[WHAT IS REQUIRED] Hunt for the word "this" across the entries below, copying each line that holds it.

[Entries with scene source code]
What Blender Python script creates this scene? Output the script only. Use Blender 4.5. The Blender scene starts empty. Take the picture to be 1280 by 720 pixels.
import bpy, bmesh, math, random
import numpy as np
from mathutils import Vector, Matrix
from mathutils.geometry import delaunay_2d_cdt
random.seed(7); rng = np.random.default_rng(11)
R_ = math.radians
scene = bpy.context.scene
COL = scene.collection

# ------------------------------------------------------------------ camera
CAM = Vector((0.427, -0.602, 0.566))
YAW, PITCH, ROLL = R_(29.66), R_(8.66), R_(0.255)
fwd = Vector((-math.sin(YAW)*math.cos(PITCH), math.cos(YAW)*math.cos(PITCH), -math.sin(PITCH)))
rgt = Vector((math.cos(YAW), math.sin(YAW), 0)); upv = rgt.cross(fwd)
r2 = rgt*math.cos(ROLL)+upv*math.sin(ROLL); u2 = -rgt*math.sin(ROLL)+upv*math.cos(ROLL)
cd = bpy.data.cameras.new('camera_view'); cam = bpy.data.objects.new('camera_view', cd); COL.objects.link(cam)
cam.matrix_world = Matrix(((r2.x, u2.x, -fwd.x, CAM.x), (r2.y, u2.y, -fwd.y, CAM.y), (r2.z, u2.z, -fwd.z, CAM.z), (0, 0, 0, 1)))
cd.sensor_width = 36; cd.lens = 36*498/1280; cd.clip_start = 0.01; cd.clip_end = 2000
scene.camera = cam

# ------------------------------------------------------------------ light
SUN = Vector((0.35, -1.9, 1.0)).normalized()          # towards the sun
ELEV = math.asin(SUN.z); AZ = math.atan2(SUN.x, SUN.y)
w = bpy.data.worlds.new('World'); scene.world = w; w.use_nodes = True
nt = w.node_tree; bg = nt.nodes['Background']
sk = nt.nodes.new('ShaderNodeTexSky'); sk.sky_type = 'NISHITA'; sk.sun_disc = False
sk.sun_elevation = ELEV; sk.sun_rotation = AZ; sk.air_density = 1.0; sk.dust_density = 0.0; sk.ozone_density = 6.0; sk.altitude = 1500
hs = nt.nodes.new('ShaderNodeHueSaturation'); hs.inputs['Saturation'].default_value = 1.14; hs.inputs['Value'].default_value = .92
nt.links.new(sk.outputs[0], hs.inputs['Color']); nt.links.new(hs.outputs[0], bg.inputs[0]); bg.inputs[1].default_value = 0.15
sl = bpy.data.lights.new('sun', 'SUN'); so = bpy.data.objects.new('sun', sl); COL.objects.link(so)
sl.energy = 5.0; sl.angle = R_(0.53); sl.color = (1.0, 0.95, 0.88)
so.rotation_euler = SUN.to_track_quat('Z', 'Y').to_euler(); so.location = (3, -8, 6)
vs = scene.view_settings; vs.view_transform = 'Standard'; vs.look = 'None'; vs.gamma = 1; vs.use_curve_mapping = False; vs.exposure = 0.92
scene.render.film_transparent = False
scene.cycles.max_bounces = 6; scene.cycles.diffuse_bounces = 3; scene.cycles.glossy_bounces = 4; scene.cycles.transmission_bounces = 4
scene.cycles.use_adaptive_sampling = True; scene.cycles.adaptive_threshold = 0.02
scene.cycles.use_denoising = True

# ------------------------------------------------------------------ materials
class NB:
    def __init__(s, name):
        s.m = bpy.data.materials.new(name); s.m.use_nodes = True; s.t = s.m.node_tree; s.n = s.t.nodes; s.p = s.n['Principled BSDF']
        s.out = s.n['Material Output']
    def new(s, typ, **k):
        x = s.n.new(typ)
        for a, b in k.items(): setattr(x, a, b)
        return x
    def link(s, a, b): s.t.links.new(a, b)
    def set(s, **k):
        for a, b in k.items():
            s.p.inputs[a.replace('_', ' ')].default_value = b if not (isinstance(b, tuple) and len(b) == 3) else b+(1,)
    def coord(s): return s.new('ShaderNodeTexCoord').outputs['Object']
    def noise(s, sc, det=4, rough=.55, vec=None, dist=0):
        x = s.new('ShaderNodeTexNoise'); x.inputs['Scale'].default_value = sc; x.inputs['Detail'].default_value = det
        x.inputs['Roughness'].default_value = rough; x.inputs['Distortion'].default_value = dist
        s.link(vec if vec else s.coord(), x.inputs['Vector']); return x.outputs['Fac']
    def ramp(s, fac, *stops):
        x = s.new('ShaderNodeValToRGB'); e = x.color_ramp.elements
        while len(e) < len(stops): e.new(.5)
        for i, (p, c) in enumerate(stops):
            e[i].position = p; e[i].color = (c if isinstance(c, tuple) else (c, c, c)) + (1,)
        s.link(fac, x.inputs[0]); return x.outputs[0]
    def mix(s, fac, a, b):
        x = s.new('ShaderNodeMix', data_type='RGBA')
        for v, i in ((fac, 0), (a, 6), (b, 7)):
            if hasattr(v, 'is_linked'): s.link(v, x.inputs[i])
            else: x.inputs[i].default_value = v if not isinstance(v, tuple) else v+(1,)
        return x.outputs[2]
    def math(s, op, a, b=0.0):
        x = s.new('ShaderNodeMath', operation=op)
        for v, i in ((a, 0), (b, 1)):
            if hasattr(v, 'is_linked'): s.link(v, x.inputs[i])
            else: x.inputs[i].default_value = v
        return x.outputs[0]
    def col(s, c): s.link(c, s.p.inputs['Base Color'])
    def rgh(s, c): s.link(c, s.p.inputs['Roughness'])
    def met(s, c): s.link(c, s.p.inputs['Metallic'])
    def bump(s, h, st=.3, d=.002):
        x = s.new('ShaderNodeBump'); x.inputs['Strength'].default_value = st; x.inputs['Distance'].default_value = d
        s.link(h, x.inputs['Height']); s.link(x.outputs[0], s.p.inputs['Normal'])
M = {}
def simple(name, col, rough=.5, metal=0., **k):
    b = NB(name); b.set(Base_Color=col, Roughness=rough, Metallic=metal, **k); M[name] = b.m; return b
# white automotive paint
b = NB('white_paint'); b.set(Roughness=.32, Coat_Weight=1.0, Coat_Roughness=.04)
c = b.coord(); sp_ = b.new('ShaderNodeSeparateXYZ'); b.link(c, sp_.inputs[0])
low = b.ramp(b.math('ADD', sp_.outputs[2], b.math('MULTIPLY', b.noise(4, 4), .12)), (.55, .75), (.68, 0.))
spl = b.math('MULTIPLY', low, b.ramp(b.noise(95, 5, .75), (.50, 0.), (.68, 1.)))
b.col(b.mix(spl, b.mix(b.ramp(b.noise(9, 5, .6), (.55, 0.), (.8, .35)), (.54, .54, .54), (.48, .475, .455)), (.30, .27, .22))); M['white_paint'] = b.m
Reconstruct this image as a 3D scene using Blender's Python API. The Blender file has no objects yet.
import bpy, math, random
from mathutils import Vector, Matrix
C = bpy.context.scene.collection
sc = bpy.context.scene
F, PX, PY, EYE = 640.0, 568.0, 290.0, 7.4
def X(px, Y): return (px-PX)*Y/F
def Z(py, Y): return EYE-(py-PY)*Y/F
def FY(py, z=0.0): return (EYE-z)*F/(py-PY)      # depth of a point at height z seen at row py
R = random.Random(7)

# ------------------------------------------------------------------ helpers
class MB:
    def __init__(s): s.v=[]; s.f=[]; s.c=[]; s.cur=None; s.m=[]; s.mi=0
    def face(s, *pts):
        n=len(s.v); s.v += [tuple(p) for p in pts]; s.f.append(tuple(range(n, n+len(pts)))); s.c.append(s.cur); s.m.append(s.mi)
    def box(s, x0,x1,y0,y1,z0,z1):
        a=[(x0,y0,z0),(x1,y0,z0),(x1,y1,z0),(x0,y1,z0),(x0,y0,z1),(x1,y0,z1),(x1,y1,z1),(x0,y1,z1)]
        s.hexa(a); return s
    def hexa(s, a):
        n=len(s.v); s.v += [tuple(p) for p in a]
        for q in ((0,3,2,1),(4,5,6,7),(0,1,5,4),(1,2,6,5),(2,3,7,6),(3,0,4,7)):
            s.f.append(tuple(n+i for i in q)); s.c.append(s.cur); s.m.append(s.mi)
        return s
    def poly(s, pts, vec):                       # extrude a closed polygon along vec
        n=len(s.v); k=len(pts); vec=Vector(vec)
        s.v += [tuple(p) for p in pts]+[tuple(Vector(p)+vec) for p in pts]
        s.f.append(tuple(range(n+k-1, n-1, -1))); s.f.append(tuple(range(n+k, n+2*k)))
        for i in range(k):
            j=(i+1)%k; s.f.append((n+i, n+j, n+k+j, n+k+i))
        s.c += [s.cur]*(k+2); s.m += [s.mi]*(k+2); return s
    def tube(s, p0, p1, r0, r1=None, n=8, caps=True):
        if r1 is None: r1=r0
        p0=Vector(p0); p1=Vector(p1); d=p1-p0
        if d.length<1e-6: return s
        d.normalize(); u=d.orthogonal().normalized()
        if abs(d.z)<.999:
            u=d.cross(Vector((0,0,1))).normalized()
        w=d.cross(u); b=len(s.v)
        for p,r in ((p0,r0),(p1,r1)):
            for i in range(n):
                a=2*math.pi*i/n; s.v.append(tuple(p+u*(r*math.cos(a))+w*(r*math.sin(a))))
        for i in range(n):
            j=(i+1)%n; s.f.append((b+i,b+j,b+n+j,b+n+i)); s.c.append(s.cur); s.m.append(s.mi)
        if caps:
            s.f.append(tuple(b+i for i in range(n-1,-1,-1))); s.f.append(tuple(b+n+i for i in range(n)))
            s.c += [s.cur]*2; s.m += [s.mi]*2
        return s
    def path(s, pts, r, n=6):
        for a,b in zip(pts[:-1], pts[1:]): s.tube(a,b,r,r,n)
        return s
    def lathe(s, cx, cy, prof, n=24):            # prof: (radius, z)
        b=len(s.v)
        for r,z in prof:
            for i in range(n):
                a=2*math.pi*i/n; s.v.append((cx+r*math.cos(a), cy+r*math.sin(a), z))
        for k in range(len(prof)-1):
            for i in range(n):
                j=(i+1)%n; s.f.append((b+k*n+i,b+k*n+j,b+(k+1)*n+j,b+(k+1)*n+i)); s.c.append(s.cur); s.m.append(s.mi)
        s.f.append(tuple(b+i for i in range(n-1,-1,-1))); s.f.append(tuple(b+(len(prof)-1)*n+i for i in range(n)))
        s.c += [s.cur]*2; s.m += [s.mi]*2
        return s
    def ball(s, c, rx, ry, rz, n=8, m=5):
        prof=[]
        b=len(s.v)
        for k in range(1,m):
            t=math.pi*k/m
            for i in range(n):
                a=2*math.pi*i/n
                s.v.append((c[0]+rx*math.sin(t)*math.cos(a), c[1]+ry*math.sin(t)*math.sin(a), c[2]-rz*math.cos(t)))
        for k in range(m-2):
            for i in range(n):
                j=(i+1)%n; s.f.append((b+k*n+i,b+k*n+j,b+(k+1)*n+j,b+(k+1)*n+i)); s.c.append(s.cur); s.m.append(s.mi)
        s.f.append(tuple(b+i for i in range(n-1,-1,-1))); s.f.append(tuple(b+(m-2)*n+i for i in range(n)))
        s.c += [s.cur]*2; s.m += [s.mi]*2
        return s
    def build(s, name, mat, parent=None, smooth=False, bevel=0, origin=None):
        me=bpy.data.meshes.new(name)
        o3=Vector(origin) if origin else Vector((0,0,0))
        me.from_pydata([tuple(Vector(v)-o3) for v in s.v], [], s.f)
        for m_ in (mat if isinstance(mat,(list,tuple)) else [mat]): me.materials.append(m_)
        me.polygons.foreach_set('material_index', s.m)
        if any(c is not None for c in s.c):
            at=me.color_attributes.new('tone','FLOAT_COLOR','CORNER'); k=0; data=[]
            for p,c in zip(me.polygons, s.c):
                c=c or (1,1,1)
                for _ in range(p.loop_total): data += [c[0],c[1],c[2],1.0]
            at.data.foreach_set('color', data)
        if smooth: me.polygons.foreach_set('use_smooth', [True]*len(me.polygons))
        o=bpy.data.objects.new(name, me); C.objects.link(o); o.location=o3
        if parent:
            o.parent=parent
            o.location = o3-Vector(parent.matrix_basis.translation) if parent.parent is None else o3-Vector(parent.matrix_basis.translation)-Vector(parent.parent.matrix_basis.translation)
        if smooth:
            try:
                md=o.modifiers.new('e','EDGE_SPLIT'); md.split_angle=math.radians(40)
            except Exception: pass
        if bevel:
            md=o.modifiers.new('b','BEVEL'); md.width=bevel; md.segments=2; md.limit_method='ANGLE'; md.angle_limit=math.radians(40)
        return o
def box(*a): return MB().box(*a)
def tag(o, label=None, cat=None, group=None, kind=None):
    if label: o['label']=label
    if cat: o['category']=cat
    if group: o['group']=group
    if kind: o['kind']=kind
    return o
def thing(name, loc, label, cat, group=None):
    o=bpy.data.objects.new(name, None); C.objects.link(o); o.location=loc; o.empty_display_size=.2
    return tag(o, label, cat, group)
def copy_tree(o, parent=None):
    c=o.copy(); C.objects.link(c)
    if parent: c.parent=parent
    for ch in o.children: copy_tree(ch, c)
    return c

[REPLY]
What Blender Python script creates this scene? Output the script only. Use Blender 4.5. The Blender scene starts empty. Take the picture to be 1280 by 720 pixels.
Reconstruct this image as a 3D scene using Blender's Python API. The Blender file has no objects yet.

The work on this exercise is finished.